Anyway, she kept launching herself at me for no reason whatsoever. At one stage i'd had enough and I held her head back quite firmly so she couldn't bite me again. The look of horror on her face was awful. I felt so guilty. I didn't hurt her, but I think it scared her. I couldn't stand to see that look in her eyes. I would never hurt her and words can't describe how much I love her, but my god is she challenging! I also shouted a lot, which I hate. Once i've lost it, i've lost it and then i'll just start talking to her like she's an adult almost. It's because i'm not thinking clearly, I know, but once I get to that point I can almost literally see red with anger.

I thought we'd stopped this. She has been driving me mad with the demanding, but the violence has reduced so much, so i'm just so deflated and disappointed!
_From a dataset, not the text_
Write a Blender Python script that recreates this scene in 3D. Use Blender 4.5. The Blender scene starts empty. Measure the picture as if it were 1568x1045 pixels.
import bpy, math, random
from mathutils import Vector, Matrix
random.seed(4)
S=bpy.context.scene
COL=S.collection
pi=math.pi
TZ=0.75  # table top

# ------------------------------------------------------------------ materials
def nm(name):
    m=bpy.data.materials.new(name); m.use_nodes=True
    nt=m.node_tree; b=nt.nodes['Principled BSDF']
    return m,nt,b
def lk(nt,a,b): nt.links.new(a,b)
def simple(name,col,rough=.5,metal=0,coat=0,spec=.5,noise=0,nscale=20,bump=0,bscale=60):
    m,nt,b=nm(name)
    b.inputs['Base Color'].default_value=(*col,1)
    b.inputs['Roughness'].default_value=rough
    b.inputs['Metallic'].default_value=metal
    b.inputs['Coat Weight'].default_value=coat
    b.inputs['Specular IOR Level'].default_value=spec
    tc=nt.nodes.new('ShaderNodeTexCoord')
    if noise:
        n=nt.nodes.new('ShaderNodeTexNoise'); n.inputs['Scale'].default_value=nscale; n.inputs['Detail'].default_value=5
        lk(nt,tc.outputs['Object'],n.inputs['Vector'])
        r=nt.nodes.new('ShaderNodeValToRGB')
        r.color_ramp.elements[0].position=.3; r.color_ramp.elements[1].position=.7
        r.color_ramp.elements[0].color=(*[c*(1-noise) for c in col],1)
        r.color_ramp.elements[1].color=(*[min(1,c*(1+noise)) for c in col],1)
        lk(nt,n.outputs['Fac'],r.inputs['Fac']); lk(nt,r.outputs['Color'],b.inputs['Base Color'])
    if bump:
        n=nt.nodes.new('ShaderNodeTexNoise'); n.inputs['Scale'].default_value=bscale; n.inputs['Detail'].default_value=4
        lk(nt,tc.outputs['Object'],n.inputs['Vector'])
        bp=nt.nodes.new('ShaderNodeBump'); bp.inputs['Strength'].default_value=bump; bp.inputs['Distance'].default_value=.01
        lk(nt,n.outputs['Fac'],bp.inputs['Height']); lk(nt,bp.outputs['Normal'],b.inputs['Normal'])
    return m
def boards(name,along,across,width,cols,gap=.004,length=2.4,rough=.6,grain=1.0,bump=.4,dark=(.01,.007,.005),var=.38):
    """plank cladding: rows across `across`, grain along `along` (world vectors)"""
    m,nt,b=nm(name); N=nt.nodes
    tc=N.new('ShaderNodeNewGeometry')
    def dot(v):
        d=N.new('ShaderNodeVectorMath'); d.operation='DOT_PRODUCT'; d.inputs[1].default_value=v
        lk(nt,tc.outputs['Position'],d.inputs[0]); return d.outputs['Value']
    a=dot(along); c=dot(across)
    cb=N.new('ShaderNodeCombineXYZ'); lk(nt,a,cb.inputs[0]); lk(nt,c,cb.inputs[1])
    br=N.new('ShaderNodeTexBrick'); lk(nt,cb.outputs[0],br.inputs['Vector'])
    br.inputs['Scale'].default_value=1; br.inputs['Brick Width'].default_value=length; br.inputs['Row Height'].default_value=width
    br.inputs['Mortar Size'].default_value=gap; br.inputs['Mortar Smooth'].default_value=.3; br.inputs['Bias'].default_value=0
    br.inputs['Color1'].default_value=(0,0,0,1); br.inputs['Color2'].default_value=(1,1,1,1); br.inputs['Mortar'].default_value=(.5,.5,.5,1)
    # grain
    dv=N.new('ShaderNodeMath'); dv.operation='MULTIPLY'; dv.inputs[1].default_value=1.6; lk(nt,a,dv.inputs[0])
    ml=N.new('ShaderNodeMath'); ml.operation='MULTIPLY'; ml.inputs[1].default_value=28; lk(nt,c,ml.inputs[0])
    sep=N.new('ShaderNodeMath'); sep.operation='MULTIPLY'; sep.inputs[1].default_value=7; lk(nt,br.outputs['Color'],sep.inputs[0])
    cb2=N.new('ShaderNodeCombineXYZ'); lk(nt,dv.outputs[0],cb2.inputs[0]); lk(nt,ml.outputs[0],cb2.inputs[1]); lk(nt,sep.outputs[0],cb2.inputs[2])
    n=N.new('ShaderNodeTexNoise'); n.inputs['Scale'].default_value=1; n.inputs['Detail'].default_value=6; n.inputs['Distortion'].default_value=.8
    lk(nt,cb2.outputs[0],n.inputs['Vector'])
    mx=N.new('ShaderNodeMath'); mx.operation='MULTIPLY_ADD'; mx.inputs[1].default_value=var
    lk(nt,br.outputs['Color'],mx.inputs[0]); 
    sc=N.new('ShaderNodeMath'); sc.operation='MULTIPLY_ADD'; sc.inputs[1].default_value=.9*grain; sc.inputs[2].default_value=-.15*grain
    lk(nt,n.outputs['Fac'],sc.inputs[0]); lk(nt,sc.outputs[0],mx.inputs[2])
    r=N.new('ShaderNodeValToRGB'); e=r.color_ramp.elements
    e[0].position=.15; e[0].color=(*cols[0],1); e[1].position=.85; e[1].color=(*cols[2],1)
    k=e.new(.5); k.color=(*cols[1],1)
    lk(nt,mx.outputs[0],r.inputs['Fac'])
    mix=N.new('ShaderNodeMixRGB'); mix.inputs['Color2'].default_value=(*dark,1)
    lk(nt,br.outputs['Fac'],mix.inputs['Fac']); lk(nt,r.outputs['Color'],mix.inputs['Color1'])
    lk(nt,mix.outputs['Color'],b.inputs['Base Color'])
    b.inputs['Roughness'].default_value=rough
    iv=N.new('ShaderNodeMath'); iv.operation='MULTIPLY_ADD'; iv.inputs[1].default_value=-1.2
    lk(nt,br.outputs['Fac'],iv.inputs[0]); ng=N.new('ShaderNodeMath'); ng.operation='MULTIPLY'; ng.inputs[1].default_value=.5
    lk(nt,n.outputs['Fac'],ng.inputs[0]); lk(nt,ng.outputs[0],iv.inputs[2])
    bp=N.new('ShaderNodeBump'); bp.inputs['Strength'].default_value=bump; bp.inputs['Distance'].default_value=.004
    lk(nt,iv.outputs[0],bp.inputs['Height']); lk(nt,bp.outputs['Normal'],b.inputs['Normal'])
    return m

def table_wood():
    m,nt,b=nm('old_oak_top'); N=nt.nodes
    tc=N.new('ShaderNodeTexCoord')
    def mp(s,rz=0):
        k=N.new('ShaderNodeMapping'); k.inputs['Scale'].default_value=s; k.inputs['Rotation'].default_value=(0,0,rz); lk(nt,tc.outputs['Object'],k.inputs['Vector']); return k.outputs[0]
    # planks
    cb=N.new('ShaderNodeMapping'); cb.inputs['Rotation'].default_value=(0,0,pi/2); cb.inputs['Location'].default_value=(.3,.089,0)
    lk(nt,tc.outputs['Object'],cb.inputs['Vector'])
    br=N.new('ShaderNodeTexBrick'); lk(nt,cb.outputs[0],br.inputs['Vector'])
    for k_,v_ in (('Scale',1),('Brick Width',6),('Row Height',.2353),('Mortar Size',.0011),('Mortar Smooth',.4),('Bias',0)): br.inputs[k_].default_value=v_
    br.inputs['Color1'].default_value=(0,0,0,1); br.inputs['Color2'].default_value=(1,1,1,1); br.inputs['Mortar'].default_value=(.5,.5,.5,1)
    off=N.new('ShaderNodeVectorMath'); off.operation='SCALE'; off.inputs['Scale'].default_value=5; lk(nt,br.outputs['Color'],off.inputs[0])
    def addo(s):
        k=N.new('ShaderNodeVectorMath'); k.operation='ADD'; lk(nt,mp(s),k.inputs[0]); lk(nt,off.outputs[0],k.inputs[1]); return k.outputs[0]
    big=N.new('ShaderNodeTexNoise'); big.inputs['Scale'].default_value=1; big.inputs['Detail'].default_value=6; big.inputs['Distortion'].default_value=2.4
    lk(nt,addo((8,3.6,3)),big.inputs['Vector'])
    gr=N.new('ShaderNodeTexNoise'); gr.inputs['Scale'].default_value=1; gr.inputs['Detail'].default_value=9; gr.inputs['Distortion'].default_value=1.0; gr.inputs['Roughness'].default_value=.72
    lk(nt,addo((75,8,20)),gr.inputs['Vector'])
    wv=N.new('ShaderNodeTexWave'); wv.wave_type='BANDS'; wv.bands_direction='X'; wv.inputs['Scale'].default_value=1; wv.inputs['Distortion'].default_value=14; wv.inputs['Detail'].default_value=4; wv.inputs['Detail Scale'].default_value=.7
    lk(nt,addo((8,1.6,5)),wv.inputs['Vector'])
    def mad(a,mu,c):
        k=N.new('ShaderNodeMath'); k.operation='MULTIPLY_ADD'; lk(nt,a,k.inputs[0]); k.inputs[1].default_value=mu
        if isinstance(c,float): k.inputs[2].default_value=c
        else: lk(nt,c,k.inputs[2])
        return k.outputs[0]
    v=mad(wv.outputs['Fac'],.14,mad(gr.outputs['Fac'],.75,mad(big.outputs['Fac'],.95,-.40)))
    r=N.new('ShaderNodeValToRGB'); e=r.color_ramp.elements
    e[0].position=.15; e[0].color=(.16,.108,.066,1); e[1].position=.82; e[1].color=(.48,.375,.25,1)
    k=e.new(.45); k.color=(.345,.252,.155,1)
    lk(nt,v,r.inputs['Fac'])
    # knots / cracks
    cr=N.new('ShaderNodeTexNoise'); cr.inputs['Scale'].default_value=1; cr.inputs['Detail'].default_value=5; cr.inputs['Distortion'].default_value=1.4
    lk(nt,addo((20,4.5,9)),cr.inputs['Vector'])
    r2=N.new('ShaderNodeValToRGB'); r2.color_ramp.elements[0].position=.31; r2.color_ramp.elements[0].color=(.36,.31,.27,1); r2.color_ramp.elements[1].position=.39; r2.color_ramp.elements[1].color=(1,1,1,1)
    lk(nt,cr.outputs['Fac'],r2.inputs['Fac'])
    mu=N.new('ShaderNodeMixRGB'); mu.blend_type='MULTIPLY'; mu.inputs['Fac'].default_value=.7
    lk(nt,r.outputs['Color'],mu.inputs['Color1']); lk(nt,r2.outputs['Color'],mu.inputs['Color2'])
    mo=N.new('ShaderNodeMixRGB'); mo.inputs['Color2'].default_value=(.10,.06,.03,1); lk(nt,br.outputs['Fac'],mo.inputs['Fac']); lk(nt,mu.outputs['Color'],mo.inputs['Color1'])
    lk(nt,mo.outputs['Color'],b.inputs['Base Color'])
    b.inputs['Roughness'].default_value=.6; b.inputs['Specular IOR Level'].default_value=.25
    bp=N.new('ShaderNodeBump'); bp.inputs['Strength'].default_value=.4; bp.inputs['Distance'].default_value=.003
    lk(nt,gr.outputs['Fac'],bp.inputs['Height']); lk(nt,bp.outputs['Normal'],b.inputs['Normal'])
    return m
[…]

I just pray that it was a one off!

squidworth Sat 08-Oct-11 17:30:16

hope it is getting easier for you and things calm down soon, my thought are with you.
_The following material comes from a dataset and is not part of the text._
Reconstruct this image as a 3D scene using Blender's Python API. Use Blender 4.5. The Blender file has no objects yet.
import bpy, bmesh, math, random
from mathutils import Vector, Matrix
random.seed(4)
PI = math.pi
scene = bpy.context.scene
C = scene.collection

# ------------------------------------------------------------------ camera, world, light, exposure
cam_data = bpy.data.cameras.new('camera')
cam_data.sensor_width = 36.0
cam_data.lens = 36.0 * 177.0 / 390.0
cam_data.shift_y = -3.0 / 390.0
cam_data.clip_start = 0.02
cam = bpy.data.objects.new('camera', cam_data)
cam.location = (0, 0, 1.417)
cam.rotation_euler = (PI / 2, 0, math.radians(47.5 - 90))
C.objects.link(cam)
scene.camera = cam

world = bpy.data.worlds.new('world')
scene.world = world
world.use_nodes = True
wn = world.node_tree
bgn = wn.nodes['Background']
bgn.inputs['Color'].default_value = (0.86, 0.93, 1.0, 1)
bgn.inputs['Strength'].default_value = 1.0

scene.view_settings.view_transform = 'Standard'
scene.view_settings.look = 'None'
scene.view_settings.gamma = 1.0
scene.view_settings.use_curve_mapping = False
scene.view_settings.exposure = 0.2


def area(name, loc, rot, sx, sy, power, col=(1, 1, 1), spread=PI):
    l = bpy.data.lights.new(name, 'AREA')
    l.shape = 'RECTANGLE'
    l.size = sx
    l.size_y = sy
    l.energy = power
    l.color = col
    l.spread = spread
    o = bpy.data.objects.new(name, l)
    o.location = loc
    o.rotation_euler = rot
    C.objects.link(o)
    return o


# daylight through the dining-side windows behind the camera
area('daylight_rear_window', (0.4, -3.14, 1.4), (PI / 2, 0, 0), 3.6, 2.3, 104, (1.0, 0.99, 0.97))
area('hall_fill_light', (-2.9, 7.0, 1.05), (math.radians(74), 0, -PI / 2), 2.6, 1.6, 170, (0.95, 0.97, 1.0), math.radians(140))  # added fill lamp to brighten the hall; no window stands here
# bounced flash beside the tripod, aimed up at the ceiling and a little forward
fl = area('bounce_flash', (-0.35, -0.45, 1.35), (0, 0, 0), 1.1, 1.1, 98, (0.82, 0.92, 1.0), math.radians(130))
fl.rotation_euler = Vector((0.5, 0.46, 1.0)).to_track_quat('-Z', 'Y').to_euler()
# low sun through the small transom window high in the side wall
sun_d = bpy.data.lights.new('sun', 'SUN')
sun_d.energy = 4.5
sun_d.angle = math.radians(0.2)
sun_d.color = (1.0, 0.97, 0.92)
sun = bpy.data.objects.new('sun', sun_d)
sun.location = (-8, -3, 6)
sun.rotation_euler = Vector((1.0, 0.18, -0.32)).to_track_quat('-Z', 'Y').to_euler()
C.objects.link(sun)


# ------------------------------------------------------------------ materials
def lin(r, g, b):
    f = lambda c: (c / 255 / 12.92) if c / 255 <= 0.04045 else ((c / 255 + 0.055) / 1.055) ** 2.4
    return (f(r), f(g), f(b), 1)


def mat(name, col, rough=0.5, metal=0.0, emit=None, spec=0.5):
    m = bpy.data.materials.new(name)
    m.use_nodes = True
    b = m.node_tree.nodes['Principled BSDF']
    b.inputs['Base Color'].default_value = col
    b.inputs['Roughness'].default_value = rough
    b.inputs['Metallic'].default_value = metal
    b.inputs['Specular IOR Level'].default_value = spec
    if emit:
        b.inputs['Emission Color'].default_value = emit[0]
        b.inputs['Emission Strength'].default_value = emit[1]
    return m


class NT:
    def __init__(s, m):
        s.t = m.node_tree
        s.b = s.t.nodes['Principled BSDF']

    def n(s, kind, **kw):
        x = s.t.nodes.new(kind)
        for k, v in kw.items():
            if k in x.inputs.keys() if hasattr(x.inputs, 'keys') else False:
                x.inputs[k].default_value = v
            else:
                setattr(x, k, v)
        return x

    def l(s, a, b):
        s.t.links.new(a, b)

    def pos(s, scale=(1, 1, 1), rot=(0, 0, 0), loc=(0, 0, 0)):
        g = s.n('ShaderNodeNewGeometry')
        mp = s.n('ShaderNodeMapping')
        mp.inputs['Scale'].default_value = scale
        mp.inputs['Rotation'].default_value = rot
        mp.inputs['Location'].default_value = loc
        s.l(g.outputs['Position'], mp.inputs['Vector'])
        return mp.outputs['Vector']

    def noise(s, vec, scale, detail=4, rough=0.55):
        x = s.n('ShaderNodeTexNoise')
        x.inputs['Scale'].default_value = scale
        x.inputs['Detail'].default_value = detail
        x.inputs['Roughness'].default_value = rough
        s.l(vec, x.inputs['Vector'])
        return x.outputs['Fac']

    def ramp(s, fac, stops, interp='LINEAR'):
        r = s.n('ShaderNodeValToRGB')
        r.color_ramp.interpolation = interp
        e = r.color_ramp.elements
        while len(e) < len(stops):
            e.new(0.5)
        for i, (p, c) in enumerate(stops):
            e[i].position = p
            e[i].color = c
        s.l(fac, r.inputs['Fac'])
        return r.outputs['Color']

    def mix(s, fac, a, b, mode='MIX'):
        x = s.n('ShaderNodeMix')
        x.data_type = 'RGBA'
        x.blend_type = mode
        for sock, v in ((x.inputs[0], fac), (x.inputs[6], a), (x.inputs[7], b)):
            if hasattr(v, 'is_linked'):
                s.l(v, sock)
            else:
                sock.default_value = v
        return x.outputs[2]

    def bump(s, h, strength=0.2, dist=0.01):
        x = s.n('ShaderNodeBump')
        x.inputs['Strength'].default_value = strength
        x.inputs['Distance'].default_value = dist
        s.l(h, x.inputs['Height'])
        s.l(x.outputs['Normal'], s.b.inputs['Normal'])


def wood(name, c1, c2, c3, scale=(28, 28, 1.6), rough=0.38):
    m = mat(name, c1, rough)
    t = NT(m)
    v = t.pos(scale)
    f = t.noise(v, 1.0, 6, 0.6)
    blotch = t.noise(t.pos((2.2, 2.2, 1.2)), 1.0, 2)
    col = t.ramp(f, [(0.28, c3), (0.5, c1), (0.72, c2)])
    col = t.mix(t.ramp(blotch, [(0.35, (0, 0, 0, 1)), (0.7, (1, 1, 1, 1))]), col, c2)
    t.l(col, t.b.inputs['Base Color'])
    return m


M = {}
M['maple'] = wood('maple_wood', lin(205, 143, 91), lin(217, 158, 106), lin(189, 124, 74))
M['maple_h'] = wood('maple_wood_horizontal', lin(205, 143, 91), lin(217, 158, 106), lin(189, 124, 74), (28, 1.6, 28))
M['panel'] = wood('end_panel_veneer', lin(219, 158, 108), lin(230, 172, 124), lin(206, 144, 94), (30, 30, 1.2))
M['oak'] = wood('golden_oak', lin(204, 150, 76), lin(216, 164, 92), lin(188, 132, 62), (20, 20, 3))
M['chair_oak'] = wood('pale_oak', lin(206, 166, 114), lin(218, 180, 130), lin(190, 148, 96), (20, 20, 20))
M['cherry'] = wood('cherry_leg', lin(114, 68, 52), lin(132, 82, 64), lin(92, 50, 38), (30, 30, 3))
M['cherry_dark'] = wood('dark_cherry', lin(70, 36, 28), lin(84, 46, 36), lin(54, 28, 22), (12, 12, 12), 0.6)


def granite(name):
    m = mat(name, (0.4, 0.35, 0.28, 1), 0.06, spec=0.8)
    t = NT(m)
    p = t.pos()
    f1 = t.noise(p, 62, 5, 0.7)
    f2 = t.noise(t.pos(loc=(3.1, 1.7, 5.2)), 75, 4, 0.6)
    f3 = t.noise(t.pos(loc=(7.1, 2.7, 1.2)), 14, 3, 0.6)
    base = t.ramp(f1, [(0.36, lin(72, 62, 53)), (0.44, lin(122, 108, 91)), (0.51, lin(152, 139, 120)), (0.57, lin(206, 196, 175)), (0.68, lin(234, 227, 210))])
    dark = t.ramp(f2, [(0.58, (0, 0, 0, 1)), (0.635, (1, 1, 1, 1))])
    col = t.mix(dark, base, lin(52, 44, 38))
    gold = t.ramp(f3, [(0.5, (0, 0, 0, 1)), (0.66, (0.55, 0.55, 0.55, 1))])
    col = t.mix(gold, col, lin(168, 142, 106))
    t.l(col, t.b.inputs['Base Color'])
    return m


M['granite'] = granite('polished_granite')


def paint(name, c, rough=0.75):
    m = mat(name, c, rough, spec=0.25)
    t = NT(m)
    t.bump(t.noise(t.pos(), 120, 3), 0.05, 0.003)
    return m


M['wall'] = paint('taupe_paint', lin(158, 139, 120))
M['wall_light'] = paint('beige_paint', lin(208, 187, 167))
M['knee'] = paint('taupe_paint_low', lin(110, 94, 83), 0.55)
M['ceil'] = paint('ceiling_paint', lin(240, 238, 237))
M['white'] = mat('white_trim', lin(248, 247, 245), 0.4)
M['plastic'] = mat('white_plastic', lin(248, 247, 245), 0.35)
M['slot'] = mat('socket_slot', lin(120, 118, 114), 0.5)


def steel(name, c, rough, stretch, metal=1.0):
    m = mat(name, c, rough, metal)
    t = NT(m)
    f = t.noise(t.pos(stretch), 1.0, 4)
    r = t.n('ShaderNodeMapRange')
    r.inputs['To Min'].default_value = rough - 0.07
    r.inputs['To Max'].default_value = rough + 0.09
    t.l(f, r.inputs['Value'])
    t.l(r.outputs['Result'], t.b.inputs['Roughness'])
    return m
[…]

coff33pot Sat 08-Oct-11 17:31:41

If its any consolation to you you are now alone in the shouting front. I have just let rip at DS. We have been painting the front room and the paint was 2 hours dry. A new suite arrived at 2pm...........by 5pm DS had deliberately dragged the back cushions along a wet wall sad All because his sibling had her laptop on and it was hurting his ears and she couldnt turn it down fast enough grrrr! So yep I yelled blush

used2bthin Sat 08-Oct-11 20:06:16

Oh poor you its so hard isnt it? I have had a bad day with DD today and she has kicked and pushed and hit me but is angelic for DP. She has also learned to say silly girl and says it to me constantly. I also lost it today and ranted at her then felt awful because I knwo she doesn't understand half of what I said. She sleeps badly atm and I feel like I am at her beck and call day and night and it makes it hard to be calm when sleep deprived.

We are all only human and being hit and kicked etc would push anyones buttons.

insanityscratching Sat 08-Oct-11 20:44:13

We have had a lovely holiday but I'll be the first to admit that I can't wait to get dd back to school because her incessant chatter is driving me nuts and she doesn't have any of the challenging behaviour you are dealing with.
Dd, if there isn't enough structure to her time, will whine so we have a routine when she is at home for any length of time. She does specific activities for set periods of time broken up by snack, dvd,time in the garden and a walk around the block.
When my two were younger they didn't grasp that something they wanted to do would happen eventually. So if I mentioned a treat it had to be instant gratification. In that situation where something that they wanted to do was discussed but didn't happen then they would have reacted the same way tbh.
I soon wised up, no discussions in front of them, any treats were mentioned only when they were about to get them.
So in your situation I'd have encouraged dd to welcome daddy home, got both daddy and dd a drink and a snack. Text plans for the afternoon between us, then as he was ready to leave I'd tell dd "shoes on, coat on, shop with Daddy" only once they'd left the house would the treat be mentioned.
Now they are older and particularly because they can grasp time we can be more relaxed and they can manage the anticipation but it too quite a while coming.
Maybe you could give it a go, it will feel strange at first but it gets to be second nature pretty quickly tbh.